During the pressure stroke, the piston moves in the direction of the valve 142 and thus builds up excess pressure in the system. The sealing lip 146 of the inlet valve is pressed against the outer wall of the cylinder and seals the inlet opening 191.

When a certain pressure level is exceeded, the outlet valve seal 151 snaps backwards (shown in dotted lines in Figure 20), which creates a free passage between the outer valve part and the inner valve part. This provides the precompression functionality. The pressure level for switching is defined by the material of the valve inner part and the design of the conical connection between the outer jacket and the inner sealing element.
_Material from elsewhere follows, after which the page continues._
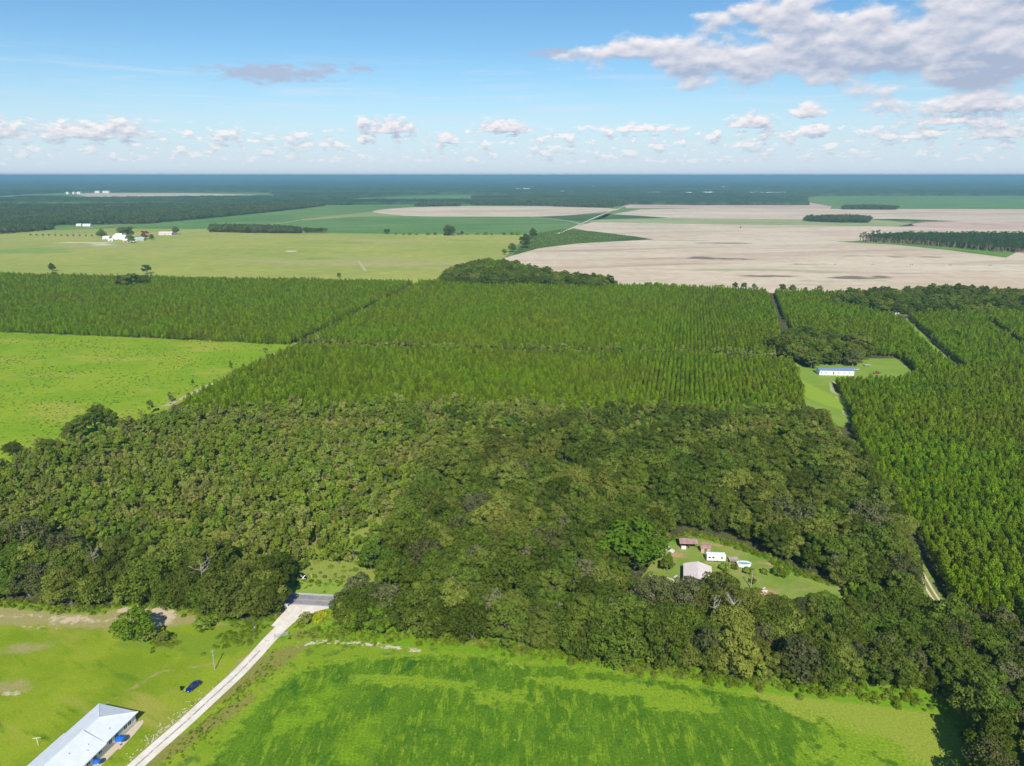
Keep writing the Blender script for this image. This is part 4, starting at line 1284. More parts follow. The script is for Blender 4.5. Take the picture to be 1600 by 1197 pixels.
# distinct near trees
lone(212, 1000, 52, 'lone round tree on the lawn beside the white sand patch', bright, name='lawn_tree', v=0)
lone(232, 998, 22, 'low dark bush at the foot of the lone lawn tree', scrub, name='lawn_bush', cat='bush', wide=1.6)
lone(256, 1003, 16, 'low dark bush right of the lone lawn tree', scrub, name='lawn_bush', cat='bush', wide=1.8)
lone(320, 985, 22, 'small dark bush below the oak wood', scrub, name='lawn_bush', cat='bush', wide=1.3)
lone(478, 974, 18, 'round green bush beside the yellow flowering bush', scrub, name='round_bush', cat='bush', wide=1.5, v=3)
L_yel = leaf('yellow_bush_leaves', (0.38, 0.42, 0.02), (0.46, 0.48, 0.03), None, hue=0.004, val=0.1)
yb = Kind('yellow_bush', [tuft_variant(7, 1.5, 1.3, 380, .34)], L_yel, M_bark)
for px, py, s in ((497, 966, 1.6), (505, 961, 1.3)):
    yb.single(*G(px, py), s, 'yellow flowering bush beside the gravel apron, ' + ('the larger' if s > 1.5 else 'the smaller'), 'bush')
lone(990, 885, 72, 'broad bright green tree with an umbrella crown beside the barn clearing', bright, name='umbrella_tree', v=0, wide=1.25)
lone(848, 862, 52, 'bright green tall tree rising out of the oak wood', bright, name='bright_tree', v=1)
lone(1022, 868, 36, 'yellow green tree behind the umbrella tree', scrub, name='clearing_tree', v=2, wide=1.6)
lone(1042, 892, 26, 'small dark green tree leaning over the clearing', oak, name='clearing_tree', wide=.9)
for (px, py, hp, w, lb) in [(1133, 892, 14, 1.5, 'round clipped green bush left of the pool deck'), (1148, 890, 10, 1.5, 'small dark bush in front of the pool deck'), (1171, 897, 12, 1.8, 'wide dark bush behind the utility pole'),
                            (1195, 897, 11, 1.5, 'round bush on the grass right of the pool'), (1176, 912, 11, 1.2, 'bush at the foot of the utility pole')]:
    lone(px, py, hp, lb, scrub, name='garden_bush', cat='bush', wide=w, v=3)
for (px, py, hp) in [(1215, 900, 16), (1226, 902, 14), (1330, 935, 24), (1350, 945, 30), (1375, 940, 28), (1400, 930, 30)]:
    lone(px, py, hp, 'fresh green tree at the edge of the barn clearing', bright, name='edge_tree', group='fresh green trees at the clearing edge')
for q_, (px, py, hp) in enumerate([(1078, 946, 40), (1102, 950, 44), (1128, 956, 46), (1152, 958, 42), (1052, 945, 38)]):
    lone(px, py, hp, ('mossy oak touching the left front corner of the barn', 'mossy oak below the middle of the barn front', 'mossy oak touching the right front corner of the barn', 'mossy oak on the grass between barn and utility pole', 'mossy oak left of the barn beside the scrap piles')[q_], moss, name='oak_tree', cat='oak tree')
lone(546, 985, 46, 'green tree at the end of the belt beside the paved road', oak, name='roadside_tree', v=5)
lone(560, 982, 48, 'light green tree second in the belt beside the paved road', bright, name='roadside_tree', v=0)
lone(590, 985, 46, 'light green tree third in the belt beside the paved road', bright, name='roadside_tree', v=1)
lone(580, 890, 42, 'dark tree beside the pale bare tree', oak, name='scrub_oak', v=3)
lone(1332, 572, 28, 'pale green tree behind the white mobile home', moss, name='yard_tree')

for k in range(26):
    t_ = random.random()
    i_ = random.randrange(len(wood_edge) - 1)
    p_ = np.array(wood_edge[i_]) * (1 - t_) + np.array(wood_edge[i_ + 1]) * t_ + rng.normal(0, 1.0, 2)
    scrub.single(p_[0], p_[1] + 1.5, random.uniform(.5, .95), 'small fresh green tree at the foot of the belt along the crop field', 'young tree', 'small trees at the foot of the belt')

lone(1312, 912, 44, 'dark oak at the far right edge of the barn clearing', oak, name='oak_tree', cat='oak tree', v=0)
lone(1335, 915, 46, 'dark oak behind the right tip of the barn clearing', oak, name='oak_tree', cat='oak tree', v=2)

# dead trees
def dead_tree(px, py, hpx, label, seed):
    rg = random.Random(seed)
    x, y = G(px, py)
    _, _, dep = project(x, y, 0)
    h = hpx * dep / F / math.cos(PITCH)
    r = empty('dead_tree', (x, y, 0), rg.uniform(0, 6), label=label, cat='dead tree')
    t = MB()
    t.tube([(0, 0, -.3), (.2, .1, h * .4), (-.1, .2, h * .75), (.2, 0, h)], [.30, .22, .14, .04], 7)
    t.build('trunk', M_dead, r)
    for k in range(9):
        b = MB()
        a = rg.uniform(0, 6.28); z = h * rg.uniform(.4, .9); L = h * rg.uniform(.18, .36)
        p = Vector((.1, .1, z)); d = Vector((math.cos(a), math.sin(a), rg.uniform(.5, 1.1))).normalized()
        q = p + d * L * .5; e = q + (d + Vector((rg.uniform(-.5, .5), rg.uniform(-.5, .5), .2))).normalized() * L * .5
        b.tube([p, q, e], [.11, .08, .03], 5)
        for s in range(3):
            st = q.lerp(e, rg.uniform(0, .7))
            dd = (d + Vector((rg.uniform(-1, 1), rg.uniform(-1, 1), rg.uniform(-.2, .8)))).normalized()
            b.tube([st, st + dd * L * .35], [.05, .02], 4)
        b.build('branch', M_dead, r)


for i, (px, py, hp, lb) in enumerate([
        (672, 955, 52, 'tall bare white tree, left one of the pair in the belt near the road'), (702, 950, 48, 'bare pale tree, right one of the pair in the belt near the road'),
        (872, 985, 50, 'bare pale snag in the belt above the turning track'), (960, 985, 46, 'bare snag in front of the red roof in the wood'),
        (995, 975, 40, 'bare snag left of the barn, over red soil'), (1142, 985, 58, 'bare white double trunk tree below the barn'), (1112, 978, 50, 'bare limbs rising right in front of the barn'),
        (1300, 905, 42, 'bare pale tree in the wood behind the clearing'), (1240, 835, 34, 'bare pale snag far back in the wood'), (905, 975, 40, 'leaning bare trunk in the belt'),
        (320, 930, 62, 'bare pale double trunk in the wood above the lawn'), (618, 880, 26, 'bare grey shrub tree at the scrub edge'), (1475, 1010, 42, 'bare pale tree at the lane end'), (1590, 1030, 44, 'bare pale limbs at the right wood border'), (150, 900, 50, 'bare pale snag in the wood, left part')]):
    dead_tree(px, py, hp, lb, i)

# bushes and weeds as masses
bp = []
g = jitter_grid(ground_poly([(-600, 508), (0, 518), (430, 538), (380, 575), (250, 640), (130, 688), (0, 718), (-900, 880)]), 3.6, jit=.5)
g = g[vnoise(g, .12, 21) + rng.normal(0, .12, len(g)) > .44]
bp.append((g, rng.uniform(.25, .75, len(g)), .5))
def along(line, w, n, lo, hi, sz=.8):
    line = [np.array(p) for p in line]
    seg = np.array([np.linalg.norm(b - a) for a, b in zip(line[:-1], line[1:])])
    k = rng.choice(len(seg), n, p=seg / seg.sum())
    t = rng.random(n)[:, None]
    A = np.array(line)[k]; B = np.array(line)[k + 1]
    P = A + (B - A) * t + rng.normal(0, w, (n, 2))
    bp.append((P, rng.uniform(lo, hi, n), sz))
along(wood_edge, 1.6, 620, .5, 1.3)
along(upper, 1.2, 220, .5, 1.2)
along([G(-400, 928), G(0, 940), G(100, 950), G(150, 954), G(200, 942), G(300, 952), G(385, 973), G(440, 965)], 1.4, 420, .4, 1.1)
along([G(270, 1180), G(330, 1118), G(390, 1062), G(430, 1030)], 3.0, 520, .12, .42, .7)
along([G(350, 1002), G(380, 995), G(395, 985)], 2.8, 130, .4, .9, .6)
along([G(240, 1003), G(275, 1003)], 1.6, 50, .4, .9, .6)
along([G(470, 985), G(510, 990), G(600, 1000)], 2.4, 160, .25, .7, .7)
along([G(450, 905), G(560, 915)], 2.2, 60, .3, .7, .7)
g = jitter_grid(scrub_poly, 4.2, jit=.5)
g = clear_of(g, [], [(road_line, 9)])
bp.append((g, rng.uniform(.5, 1.3, len(g)), .8))
g = jitter_grid(ground_poly([(826, 367), (880, 359), (930, 363), (1000, 371), (930, 378), (850, 386), (805, 396)]), 7, jit=.5)
bp.append((g, rng.uniform(1, 2.2, len(g)), .8))
BP = np.vstack([b[0] for b in bp]); BS = np.concatenate([b[1] for b in bp]); BZ = np.concatenate([np.full(len(b[0]), b[2]) for b in bp])
okb = dist_line(BP, drive_line) > 4.0
scatter('undergrowth_bushes', bush, BP[okb], BS[okb], 'low green bushes and weeds along the wood edges and over the pasture', sz=BZ[okb])

# ------------------------------------------------------------------ buildings and small things
M_white = plain('white_siding', (0.80, 0.79, 0.76), 0.6, var=.03)
M_glass = plain('window_glass', (0.03, 0.04, 0.05), 0.15, spec=.6, var=.05)
M_metal = None


def ribbed(name, col, rough=0.45, metal=0.3, scale=3.0, axis='X', var=0.05, stain=None):
    """standing seam sheet: fine ribs by bump and slight colour change panel to panel"""
    m = bpy.data.materials.new(name); m.use_nodes = True
    T = NT(m.node_tree); b = T.n['Principled BSDF']
    tc = T.node('ShaderNodeTexCoord')
    w = T.node('ShaderNodeTexWave'); w.bands_direction = axis
    T.l.new(tc.outputs['Object'], w.inputs[0]); w.inputs['Scale'].default_value = scale; w.inputs['Distortion'].default_value = 0
    n = T.noise(tc.outputs['Object'], .5, 4, .6)
    c = T.mix(T.ramp(n, .3, .7), tuple(v * (1 - var) for v in col), tuple(min(1, v * (1 + var)) for v in col))
    if stain:
        c = T.mix(T.ramp(T.noise(tc.outputs['Object'], .9, 5, .7), .5, .65, 0, .8), c, stain)
    T.put(b.inputs['Base Color'], c)
    b.inputs['Roughness'].default_value = rough; b.inputs['Metallic'].default_value = metal
    bp_ = T.node('ShaderNodeBump'); bp_.inputs['Strength'].default_value = .5; bp_.inputs['Distance'].default_value = .05
    T.l.new(w.outputs[1], bp_.inputs['Height']); T.l.new(bp_.outputs[0], b.inputs['Normal'])
    MATS[name] = m
    return m


def local(origin, u):
    """frame with x along u"""
    a = math.atan2(u[1], u[0])
    return a


# farmhouse with the pale metal roof, lower left: x runs along the house toward the far end, y across (left positive)
cornerB = np.array(G(216, 1112, 3.0)); cornerA = np.array(G(144, 1103, 3.0)); eaveR = np.array(G(128, 1197, 3.0))
u = cornerB - eaveR; u /= np.linalg.norm(u)
ang = math.atan2(u[1], u[0])
Wd = 12.6
house = empty('farmhouse', (cornerB[0], cornerB[1], 0), ang, label='long white farmhouse with pale metal hip roof and blue umbrellas along its patio', cat='house')
Lh = 40.0
ZE, ZR, Z2 = 3.0, 5.0, 5.5
mb = MB()
# walls: set in 0.5 m from the eaves
mb.box(-Lh + .6, 0.55, -.1, -.6, Wd - .5, ZE - .06)
mb.build('wall', plain('house_wall', (0.60, 0.58, 0.55), .8, var=.05), house)
M_roof = ribbed('pale_metal_roof', (0.68, 0.71, 0.75), 0.5, 0.0, 2.0)
r1 = MB()
hw = Wd / 2
L1 = 11.0
th = .12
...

The opening distance is determined by the length of the stop 154 as it abuts against the rear wall 193 of the chamber 190.

The gap created by the valve movement enables the liquid to flow from the cylinder space into the outlet channel.

If the system pressure drops below a certain level, the outlet valve seal snaps back into its original position and seals the outer part of the valve so that the connection from the cylinder chamber to the outlet side is closed again.

One advantage of this valve concept is that it is an independent pre-compression valve element with which can, for example, be used to constructively convert existing non-pre-compression pumps to pre-compression.

Figure 21 shows a bayonet fixing version of a trigger pump dispenser 210 formed in accordance with the present invention. The dispenser is similar to the dispenser of Figures I to 15, except that instead of a screw threaded collar a bayonet-style attachment means is provided for securing the dispenser to a container. Figures 22 to 24 illustrate three different exterior designs of dispensers 310, 410, 510 formed in accordance with the present invnetion.

There is no intent to limit to the particular form disclosed.

Although illustrative embodiments of the invention have been disclosed in detail herein, it is understood that the invention is not limited to the precise embodiments shown and that various changes and modifications can be effected therein by one skilled in the art without departing from the scope of the invention.